English Teaching: Practice and Critique

Teaching a standard-based communicative English textbook series to secondary school students in Egypt: Investigating teachers' practices and beliefs

Volume 11 Number 3 September 2012

Muhammad M. M. Abdel Latif (Institute of Educational Studies, Cairo University, Egypt)

Since any standards-based reform is made to bring about an improvement in students' learning, it requires changes in teachers' practices as well. This study examined how a standards-based communicative curricular reform in general secondary school English in Egypt has changed teachers' classroom practices, and the factors influencing such practices. The study depended on data triangulation through administering a questionnaire to 263 teachers, and using classroom observations and semi-structured interviews with 33 teachers. The results indicate that the standards-based curricular reform has not brought about the desired changes in teachers' practices. Teachers were found to allocate much more instructional time and effort to grammar and vocabulary than to the other language skill components. This means that the standards-based communicative textbook series is taught non-communicatively.

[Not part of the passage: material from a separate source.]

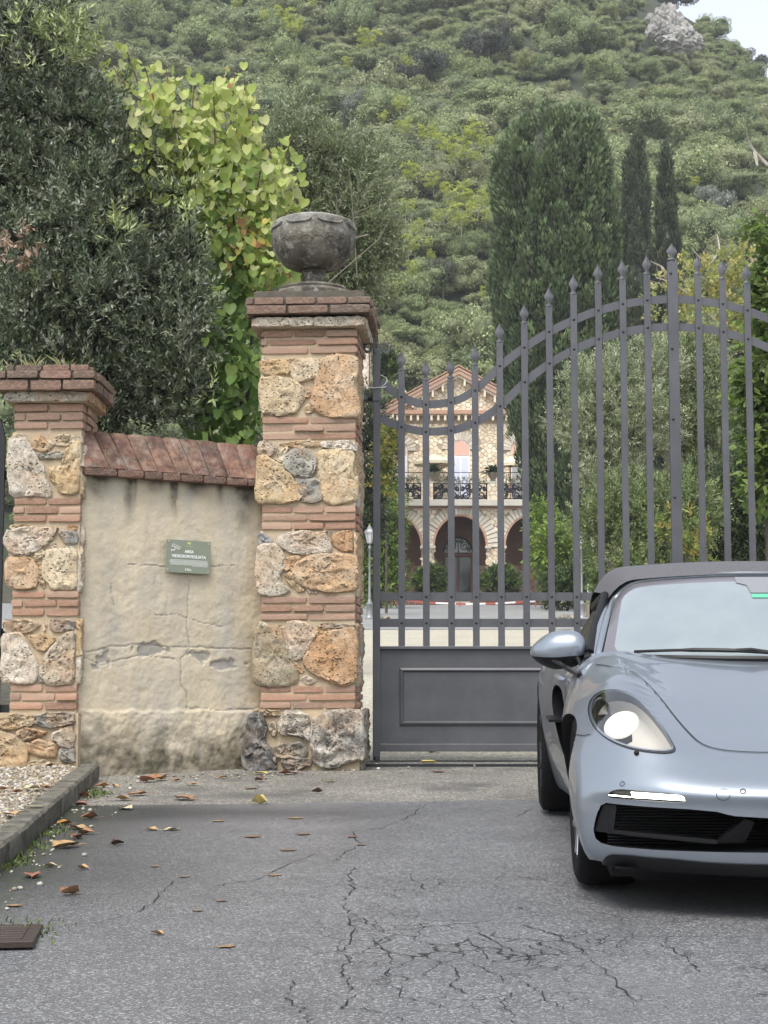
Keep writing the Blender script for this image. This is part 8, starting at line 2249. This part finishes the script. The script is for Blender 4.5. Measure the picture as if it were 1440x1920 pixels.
# ---------------------------------------------------------------- fallen leaves, each one a thing
def fallen_leaves():
    BR, TAN, YEL, RED, DK, PALE_ = (.30, .15, .07), (.42, .27, .13), (.50, .40, .12), (.27, .11, .065), (.06, .035, .025), (.55, .46, .28)
    near = {'k': 'beside the kerb', 'w': 'at the foot of the plaster wall', 'a': 'on the pale apron', 'r': 'on the asphalt', 'p': 'at the foot of the urn pier', 'b': 'on the gravel behind the kerb', 't': 'on top of the kerb'}
    Ls = [(487, 1508, 15, YEL, 'curled golden leaf standing up on the pale apron', 1.0), (323, 1557, 16, PALE_, 'pale yellow leaf with a dark stem on the asphalt', .2), (219, 1585, 13, DK, 'blackened curled leaf on the asphalt', .7), (131, 1679, 22, BR, 'big folded brown leaf near the drain', .9),
          (60, 1645, 22, RED, 'flat reddish brown leaf left of the folded leaf', .35), (25, 1699, 16, TAN, 'tan leaf above the drain cover', .1), (155, 1630, 11, TAN, 'small tan leaf standing near the folded leaf', .6), (94, 1626, 13, PALE_, 'pale curled leaf below the row of leaves', .5),
          (295, 1753, 13, TAN, 'lone pale brown curled leaf in the middle of the asphalt', .6), (425, 1776, 17, TAN, 'flat tan leaf nearest the camera', .1), (122, 1590, 28, TAN, 'long tan leaf reaching from the kerb', .4), (143, 1573, 15, RED, 'red brown leaf against the kerb, lowest of the heap', .6),
          (160, 1565, 16, BR, 'brown leaf in the heap beside the kerb', .6), (145, 1555, 20, TAN, 'tan leaf lying across the heap beside the kerb', .3), (168, 1536, 16, BR, 'upright orange brown leaf on the heap beside the kerb', .9), (120, 1547, 14, (.42, .20, .06), 'orange leaf tucked under the kerb', .5),
          (152, 1512, 12, RED, 'dark red leaf pressed to the kerb below the moss', .8), (158, 1495, 10, (.20, .07, .05), 'deep red upright leaf beside the moss', 1.0), (192, 1476, 12, (.45, .22, .07), 'orange leaf at the kerb end by the moss', .7), (230, 1500, 16, TAN, 'tan leaf on the apron next to the kerb end', .4),
          (236, 1518, 17, PALE_, 'cream leaf on the apron edge', .2), (258, 1491, 18, BR, 'brown leaf lying flat near the wall', .3), (345, 1499, 22, BR, 'long brown leaf in the middle of the apron', .2), (277, 1466, 17, RED, 'red brown leaf heap at the wall foot', .6), (300, 1463, 17, (.42, .23, .08), 'orange brown leaf at the wall foot', .6),
          (216, 1476, 9, TAN, 'small tan leaf at the wall foot beside the kerb', .6), (330, 1465, 9, BR, 'small brown leaf at the wall foot', .4), (360, 1472, 11, TAN, 'small tan leaf near the wall', .2), (418, 1459, 8, (.45, .26, .08), 'tiny orange leaf beside the pier foot', .6),
          (490, 1452, 13, YEL, 'yellow leaf at the left foot of the urn pier', .3), (487, 1465, 11, (.12, .06, .04), 'dark curled leaf before the urn pier', .8), (537, 1452, 18, RED, 'red leaf at the middle of the urn pier foot', .3), (470, 1478, 14, BR, 'flat brown leaf in front of the urn pier', .1), (595, 1487, 10, DK, 'black shrivelled leaf on the apron right of the pier', .9),
          (617, 1465, 11, TAN, 'thin tan leaf right of the urn pier', .1), (802, 1432, 14, YEL, 'golden leaf on the gate track', .4), (822, 1447, 14, RED, 'flat brown leaf just in front of the gate track', .1), (810, 1412, 9, BR, 'brown leaf under the gate foot', .6),
          (410, 1540, 13, TAN, 'wet tan leaf on the dark edge of the asphalt', .05), (555, 1535, 14, TAN, 'wet tan leaf below the middle of the apron edge', .1), (473, 1570, 15, BR, 'wet brown leaf on the upper asphalt', .1), (540, 1595, 15, (.28, .17, .11), 'soaked brown leaf left of the long crack', .03),
          (570, 1565, 14, (.26, .15, .10), 'soaked dark leaf above the long crack', .03), (660, 1570, 12, (.30, .13, .09), 'soaked reddish leaf in the long crack', .03), (677, 1585, 9, (.32, .14, .09), 'tiny soaked red leaf in the long crack', .03), (290, 1625, 10, TAN, 'small wet tan leaf in the middle of the damp asphalt', .05),
          (345, 1645, 10, (.30, .18, .12), 'small soaked leaf on the asphalt', .03), (515, 1642, 13, TAN, 'thin wet leaf on the middle asphalt', .05), (415, 1690, 9, (.26, .15, .11), 'small soaked brown leaf on the middle asphalt', .03), (370, 1708, 12, (.34, .24, .17), 'soaked pale leaf on the middle asphalt', .03),
          (30, 1487, 13, BR, 'brown leaf on the gravel bed', .4), (60, 1480, 18, PALE_, 'pale leaf on the gravel bed', .3), (80, 1478, 9, TAN, 'tan leaf on the gravel near the kerb', .6), (20, 1530, 20, TAN, 'large tan leaf on the gravel at the left edge', .3), (45, 1527, 12, PALE_, 'cream leaf on the gravel beside the kerb', .4),
          (66, 1512, 16, PALE_, 'pale flat leaf lying on the kerb stone', .1), (8, 1482, 10, BR, 'brown leaf on the gravel at the left edge', .5), (88, 1479, 9, RED, 'reddish leaf on the gravel under the short pier', .7), (285, 1557, 13, TAN, 'thin tan leaf beside the pale yellow leaf', .3)]
    lm = NB('dry_leaf'); vein = lm.noise(30, 4); dry = lm.fin(lm.mix(lm.ramp(vein, [(.35, .3), (.65, 0)]), lm.objcolor(), (.10, .05, .03)), .6)
    seenl = set()
    for i, (u, v, s_, col, label, curl) in enumerate(Ls):
        c = ground_px2(u, v)
        on_bed = c[0] < near_kerb_x(c[1]) - .01
        if on_bed: 
            # the gravel bed and the kerb top lie higher than the road
            for _ in range(3):
                r = ray(u, v); a, b = 2.0, 14.0
                for _ in range(40):
                    m = (a + b) / 2
                    if CAM_Z + r[2] / r[1] * m > ground_z(m) + (.11 if 'kerb stone' in label else .09): a = m
                    else: b = m
                c = CAM + r * (a / r[1])
        size = max(.045, s_ * c[1] / F_PX * 2.1)
        n_ = 9; V = []; R = random.Random(i)
        cu = curl * R.uniform(1.2, 2.0)
        for k in range(n_ + 1):
            t = k / n_; w = (.36 * math.sin(math.pi * (t * .92 + .06)) ** .8) * (1 + .22 * math.sin(t * 14 + i)) + .01
            for e in (-1, -.5, 0, .5, 1):
                x = (t - .5); yy = e * w
                z = .04 + cu * .26 * e * e * math.sin(math.pi * t) + curl * .45 * (x * x) * R.uniform(.8, 1.2) + .03 * math.sin(9 * t + 3 * e + i)
                V.append((x * size, yy * size * (1 - .25 * curl), max(z, .015) * size * (.25 if curl < .12 else 1)))
        Fs = [(k * 5 + e, (k + 1) * 5 + e, (k + 1) * 5 + e + 1, k * 5 + e + 1) for k in range(n_) for e in range(4)]
        st = [(-.5 * size, 0, .02 * size), (-.68 * size, .03 * size, .05 * size), (-.84 * size, .08 * size, .03 * size)]
        m = MB(); m.add(V, Fs); m.tube(st, .012 * size, 4); me = m.mesh('fallen_leaf', 60); me.materials.append(dry)
        o = bpy.data.objects.new('fallen_leaf', me); COL.objects.link(o)
        o.location = (c[0], c[1], c[2] + .003); o.rotation_euler = (R.gauss(0, .10 * curl), R.gauss(0, .10 * curl), R.gauss(0, .7) + (math.pi if R.random() < .5 else 0)); o.color = (*(np.array(col) * R.uniform(.9, 1.1) * (.62 if curl < .12 else 1)), 1)
        tag(o, label, 'leaf', 'fallen autumn leaves')
fallen_leaves()
# small weeds and moss on the short pier's cap
def cap_weeds():
    root = empty('cap_weeds', (0, 0, 0)); tag(root, 'dry grass tufts and moss growing on the cap of the short pier', 'weeds')
    V = []; Fq = []; C = []; k = 0
    for u, n_, h0 in ((55, 26, .12), (115, 22, .10), (145, 14, .05), (85, 12, .05), (20, 10, .06)):
        p = P(u, 688, SP_Y + .05)
        for _ in range(n_):
            x, y = p[0] + rng.gauss(0, .03), p[1] + rng.gauss(.05, .05); z = p[2] - .01; h = h0 * rng.uniform(.4, 1.1); l = h * rng.gauss(0, .45)
            V += [(x - .002, y, z), (x + .002, y, z), (x + l * .5 + .0015, y, z + h * .65), (x + l, y, z + h)]; Fq.append((k, k + 1, k + 2, k + 3)); k += 4
            C += [np.array(rng.choice([(.25, .22, .10), (.14, .16, .05), (.30, .27, .15)]))] * 4
    o = link('grass_blades', np_mesh('g', V, Fq, False, np.array(C)), root, M_MOSS); o['kind'] = 'stuff'
cap_weeds()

The interviews and questionnaire showed that five factors influenced teachers' practices: washback, culture of teaching, inadequate time, students' low English level, and lack of equipment and materials. Of all these factors, washback was the most influential. The study suggests that for this standards-based communicative curricular reform to serve as a catalyst for changes in instruction, there has to be another parallel reform in the students' examination system. Additionally, other teacher-related and contextual problems should be addressed.